My main pleasure has been travelling. When a student I travelled a good deal in Europe and a little in North Africa, and I always intended to do more of this when I had the freedom. I go off walking in the Luxembourg Ardennes every spring. I’ve spent several trips walking around and exploring the various battlefields of the Great War, a project that arose from many years of teaching the literature of that period to students. These trips have been very informative and very moving. I’ve achieved a lifetime’s ambition and visited the various places in Germany associated with JS Bach. And I have lots more projects in the pipeline. Then there are the trips and holidays that Cheryl and I take together, to art galleries, museums and especially to the seaside…

I have grown to love gardening, too. I’m not the head gardener: I just do the heavy work, the weeding and the fruit harvesting. It’s incredibly relaxing (well, apart from the digging) and peaceful. It’s something I never understood when I was younger – I always saw it as incredibly boring. And now I love it.

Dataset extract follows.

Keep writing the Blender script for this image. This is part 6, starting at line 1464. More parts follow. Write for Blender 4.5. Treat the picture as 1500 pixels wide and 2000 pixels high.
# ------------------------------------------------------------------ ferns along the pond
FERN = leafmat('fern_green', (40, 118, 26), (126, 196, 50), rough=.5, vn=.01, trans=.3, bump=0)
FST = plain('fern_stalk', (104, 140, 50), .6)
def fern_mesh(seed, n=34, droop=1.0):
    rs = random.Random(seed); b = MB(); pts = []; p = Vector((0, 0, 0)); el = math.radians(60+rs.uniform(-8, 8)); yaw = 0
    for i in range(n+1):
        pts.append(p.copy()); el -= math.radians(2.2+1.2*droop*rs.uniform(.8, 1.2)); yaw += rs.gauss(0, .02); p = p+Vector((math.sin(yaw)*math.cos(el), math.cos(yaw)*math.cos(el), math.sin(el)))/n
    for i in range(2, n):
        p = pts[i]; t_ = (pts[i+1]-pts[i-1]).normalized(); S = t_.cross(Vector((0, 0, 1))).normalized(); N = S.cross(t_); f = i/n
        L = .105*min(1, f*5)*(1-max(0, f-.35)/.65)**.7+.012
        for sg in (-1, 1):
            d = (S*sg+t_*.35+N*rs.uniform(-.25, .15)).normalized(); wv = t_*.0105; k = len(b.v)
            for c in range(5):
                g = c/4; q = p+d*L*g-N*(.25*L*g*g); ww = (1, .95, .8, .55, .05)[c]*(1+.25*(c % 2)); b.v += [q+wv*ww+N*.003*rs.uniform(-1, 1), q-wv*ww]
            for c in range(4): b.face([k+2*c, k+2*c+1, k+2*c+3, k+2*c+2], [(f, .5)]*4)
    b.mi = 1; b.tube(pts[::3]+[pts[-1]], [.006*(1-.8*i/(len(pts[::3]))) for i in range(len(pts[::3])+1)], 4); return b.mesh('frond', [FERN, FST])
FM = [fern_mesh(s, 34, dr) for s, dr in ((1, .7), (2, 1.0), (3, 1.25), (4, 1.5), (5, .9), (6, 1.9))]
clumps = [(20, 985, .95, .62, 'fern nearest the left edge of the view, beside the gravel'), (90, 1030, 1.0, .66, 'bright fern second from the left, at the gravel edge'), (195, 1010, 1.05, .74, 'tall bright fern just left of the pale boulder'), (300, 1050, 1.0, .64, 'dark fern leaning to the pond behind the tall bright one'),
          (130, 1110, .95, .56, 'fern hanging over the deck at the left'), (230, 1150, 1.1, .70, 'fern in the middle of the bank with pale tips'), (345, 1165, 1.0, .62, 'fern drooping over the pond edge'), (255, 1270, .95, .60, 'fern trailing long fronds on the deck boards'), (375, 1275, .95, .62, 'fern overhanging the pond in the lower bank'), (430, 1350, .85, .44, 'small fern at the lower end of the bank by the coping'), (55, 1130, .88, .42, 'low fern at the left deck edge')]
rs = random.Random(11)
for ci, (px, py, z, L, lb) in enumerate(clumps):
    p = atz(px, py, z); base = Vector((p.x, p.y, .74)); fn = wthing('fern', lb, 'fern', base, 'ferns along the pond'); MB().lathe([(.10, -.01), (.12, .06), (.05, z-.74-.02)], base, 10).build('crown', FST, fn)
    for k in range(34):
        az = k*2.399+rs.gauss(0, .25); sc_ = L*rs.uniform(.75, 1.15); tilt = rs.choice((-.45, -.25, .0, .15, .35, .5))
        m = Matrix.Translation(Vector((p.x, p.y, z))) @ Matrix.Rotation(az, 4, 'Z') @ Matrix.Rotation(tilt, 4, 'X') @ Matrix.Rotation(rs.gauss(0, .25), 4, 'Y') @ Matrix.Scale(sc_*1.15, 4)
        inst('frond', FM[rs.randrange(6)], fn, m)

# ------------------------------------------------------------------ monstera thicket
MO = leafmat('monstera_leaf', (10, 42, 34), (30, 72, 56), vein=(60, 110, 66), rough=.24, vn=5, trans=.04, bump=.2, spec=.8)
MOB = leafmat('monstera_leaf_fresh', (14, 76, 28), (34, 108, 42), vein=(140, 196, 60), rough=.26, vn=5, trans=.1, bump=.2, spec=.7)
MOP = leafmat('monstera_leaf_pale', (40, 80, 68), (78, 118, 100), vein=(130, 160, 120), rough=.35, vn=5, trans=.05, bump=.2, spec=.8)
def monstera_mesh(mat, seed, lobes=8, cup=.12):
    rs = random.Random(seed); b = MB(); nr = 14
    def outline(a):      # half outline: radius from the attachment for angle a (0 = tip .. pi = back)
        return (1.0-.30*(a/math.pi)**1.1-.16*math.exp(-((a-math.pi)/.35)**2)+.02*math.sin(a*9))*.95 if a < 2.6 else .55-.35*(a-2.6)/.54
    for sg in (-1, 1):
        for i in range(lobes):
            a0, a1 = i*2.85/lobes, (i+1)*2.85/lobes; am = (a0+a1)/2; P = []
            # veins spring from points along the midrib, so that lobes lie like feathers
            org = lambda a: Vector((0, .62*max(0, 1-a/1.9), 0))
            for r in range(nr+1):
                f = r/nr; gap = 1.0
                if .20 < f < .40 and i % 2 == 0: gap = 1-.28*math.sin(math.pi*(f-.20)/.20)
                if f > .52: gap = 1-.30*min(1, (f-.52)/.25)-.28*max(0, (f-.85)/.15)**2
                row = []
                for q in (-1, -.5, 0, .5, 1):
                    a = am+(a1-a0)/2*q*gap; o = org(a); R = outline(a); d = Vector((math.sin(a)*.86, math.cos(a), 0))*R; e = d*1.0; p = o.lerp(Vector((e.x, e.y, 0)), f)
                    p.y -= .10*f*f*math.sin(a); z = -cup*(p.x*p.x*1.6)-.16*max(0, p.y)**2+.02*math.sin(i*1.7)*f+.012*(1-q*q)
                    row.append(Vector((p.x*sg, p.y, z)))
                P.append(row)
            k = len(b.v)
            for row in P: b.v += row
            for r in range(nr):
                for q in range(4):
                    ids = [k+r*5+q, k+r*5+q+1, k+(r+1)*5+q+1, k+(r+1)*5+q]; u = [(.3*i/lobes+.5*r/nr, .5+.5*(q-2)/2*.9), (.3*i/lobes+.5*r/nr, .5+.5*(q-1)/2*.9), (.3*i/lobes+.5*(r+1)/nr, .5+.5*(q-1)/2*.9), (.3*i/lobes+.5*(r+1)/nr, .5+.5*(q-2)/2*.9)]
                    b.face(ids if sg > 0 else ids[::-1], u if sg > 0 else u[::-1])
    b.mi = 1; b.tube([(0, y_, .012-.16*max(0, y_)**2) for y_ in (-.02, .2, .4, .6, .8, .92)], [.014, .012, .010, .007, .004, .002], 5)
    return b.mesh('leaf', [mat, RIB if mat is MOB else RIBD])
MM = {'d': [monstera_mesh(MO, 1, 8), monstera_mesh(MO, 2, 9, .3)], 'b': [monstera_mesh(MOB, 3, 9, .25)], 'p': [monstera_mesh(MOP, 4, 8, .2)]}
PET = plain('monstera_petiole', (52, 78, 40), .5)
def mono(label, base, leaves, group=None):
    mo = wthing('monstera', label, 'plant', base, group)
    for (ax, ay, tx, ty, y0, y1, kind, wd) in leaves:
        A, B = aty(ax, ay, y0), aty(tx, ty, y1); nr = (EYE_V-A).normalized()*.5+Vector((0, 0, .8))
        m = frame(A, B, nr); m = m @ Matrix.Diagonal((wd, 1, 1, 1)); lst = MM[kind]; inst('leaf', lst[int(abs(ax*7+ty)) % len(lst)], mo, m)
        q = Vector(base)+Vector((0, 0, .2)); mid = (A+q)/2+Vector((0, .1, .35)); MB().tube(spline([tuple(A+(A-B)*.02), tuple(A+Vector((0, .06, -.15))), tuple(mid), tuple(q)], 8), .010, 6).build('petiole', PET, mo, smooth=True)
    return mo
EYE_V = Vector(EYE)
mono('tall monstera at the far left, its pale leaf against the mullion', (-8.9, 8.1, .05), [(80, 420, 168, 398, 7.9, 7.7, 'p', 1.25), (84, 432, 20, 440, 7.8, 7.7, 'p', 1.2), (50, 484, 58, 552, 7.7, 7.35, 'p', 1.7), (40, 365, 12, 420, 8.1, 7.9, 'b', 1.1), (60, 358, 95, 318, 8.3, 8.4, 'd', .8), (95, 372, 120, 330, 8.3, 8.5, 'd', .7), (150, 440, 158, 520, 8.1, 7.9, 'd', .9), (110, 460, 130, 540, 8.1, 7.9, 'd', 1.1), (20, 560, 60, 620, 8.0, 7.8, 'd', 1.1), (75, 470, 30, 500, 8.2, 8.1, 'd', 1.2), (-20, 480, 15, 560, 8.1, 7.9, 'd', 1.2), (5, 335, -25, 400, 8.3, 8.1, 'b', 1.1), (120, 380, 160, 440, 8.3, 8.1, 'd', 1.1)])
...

It’s taken quite a few years to realise that I can do what I like when I like, and in some ways this freedom feels like a return to the hippy days of my youth. And yet, there often feels to be something lacking… it’s taken a long time to realise and understand this major change, which is that nothing matters any more. I don’t have a career, and students who depend on my hard work. Our children are grown and have lives of their own. In the end, nobody cares what I do, and whilst that’s clearly liberating in one way, it’s also rather alarming in another: every day I must create and sustain a purpose and meaning to the rest of my existence. This is my task and mine alone, and nobody can really explain this to you, it just happens, and it’s a shock.